Reproduce the listing below exactly, beginning with its first line and ending with the line that holds "PI = math.pi"; pictures are not part of the copy.
begin Data extract
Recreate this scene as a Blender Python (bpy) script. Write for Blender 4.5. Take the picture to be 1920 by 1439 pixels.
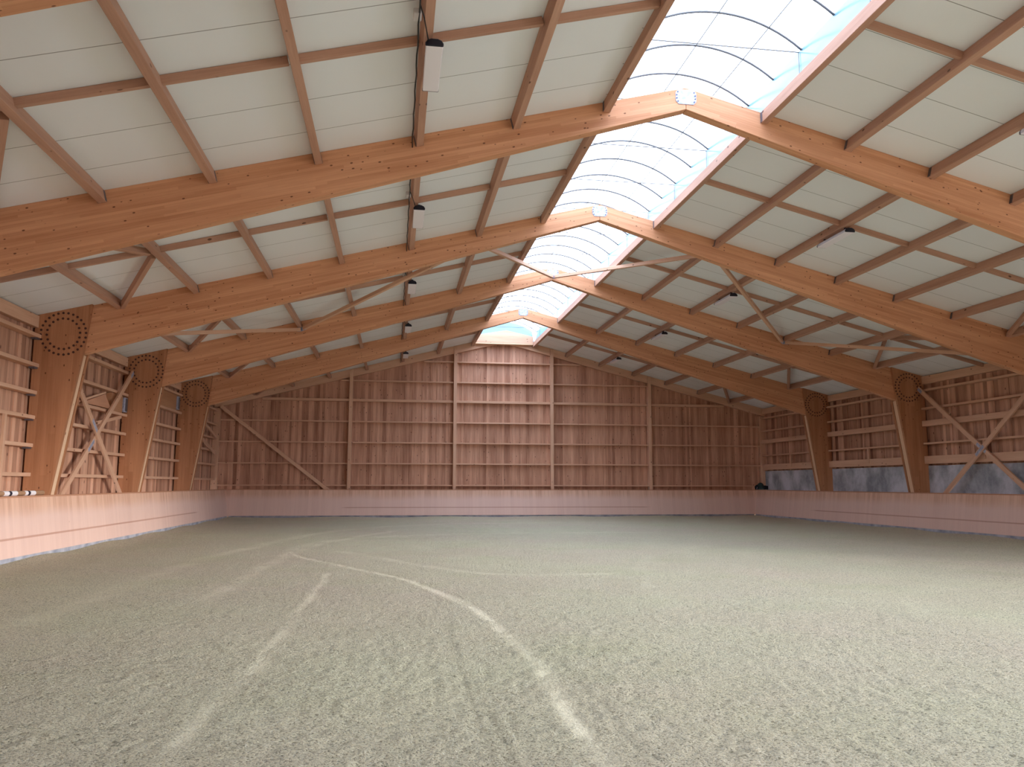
import bpy, bmesh, math, random
import numpy as np
from mathutils import Vector, Matrix, Euler
random.seed(7)
for o in list(bpy.data.objects):
    bpy.data.objects.remove(o)
sc = bpy.context.scene
COL = sc.collection
PI = math.pi

# ------------------------------------------------------------------ camera
cam_d = bpy.data.cameras.new('camera')
cam = bpy.data.objects.new('camera', cam_d)
COL.objects.link(cam)
cam_d.sensor_width = 36.0
cam_d.sensor_fit = 'HORIZONTAL'
cam_d.lens = 1489.5 / 1920 * 36
cam_d.clip_start = 0.05
cam_d.clip_end = 500
R = Matrix.Rotation(-0.1463, 4, 'Z') @ Matrix.Rotation(PI / 2 + 0.1257, 4, 'X') @ Matrix.Rotation(0.0021, 4, 'Z')
cam.matrix_world = Matrix.Translation((-4.9767, 0, 1.5026)) @ R
sc.camera = cam

# ------------------------------------------------------------------ light
sc.view_settings.view_transform = 'Standard'
sc.view_settings.look = 'None'
sc.view_settings.gamma = 1.0
sc.view_settings.use_curve_mapping = False
sc.view_settings.exposure = 3.72
world = bpy.data.worlds.new('overcast_sky')
sc.world = world
world.use_nodes = True
wn = world.node_tree.nodes
wl = world.node_tree.links
wn.clear()
wo = wn.new('ShaderNodeOutputWorld')
wb = wn.new('ShaderNodeBackground')
wb.inputs['Strength'].default_value = 1.0
tc = wn.new('ShaderNodeTexCoord')
sx = wn.new('ShaderNodeSeparateXYZ')
wr = wn.new('ShaderNodeValToRGB')
wr.color_ramp.elements[0].position = 0.44
wr.color_ramp.elements[0].color = (0.26, 0.28, 0.30, 1)
wr.color_ramp.elements[1].position = 0.56
wr.color_ramp.elements[1].color = (0.93, 1.0, 1.12, 1)
mp = wn.new('ShaderNodeMapRange')
mp.inputs['From Min'].default_value = -1
mp.inputs['From Max'].default_value = 1
wl.new(tc.outputs['Generated'], sx.inputs[0])
wl.new(sx.outputs['Z'], mp.inputs['Value'])
wl.new(mp.outputs['Result'], wr.inputs['Fac'])
wl.new(wr.outputs['Color'], wb.inputs['Color'])
wl.new(wb.outputs[0], wo.inputs[0])


def portal(name, loc, rot, sx_, sy_):
    d = bpy.data.lights.new(name, 'AREA')
    d.shape = 'RECTANGLE'
    d.size = sx_
    d.size_y = sy_
    d.cycles.is_portal = True
    o = bpy.data.objects.new(name, d)
    COL.objects.link(o)
    o.location = loc
    o.rotation_euler = rot
    return o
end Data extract
**Solution**
Recreate this scene as a Blender Python (bpy) script. Write for Blender 4.5. Take the picture to be 1920 by 1439 pixels.
import bpy, bmesh, math, random
import numpy as np
from mathutils import Vector, Matrix, Euler
random.seed(7)
for o in list(bpy.data.objects):
    bpy.data.objects.remove(o)
sc = bpy.context.scene
COL = sc.collection
PI = math.pi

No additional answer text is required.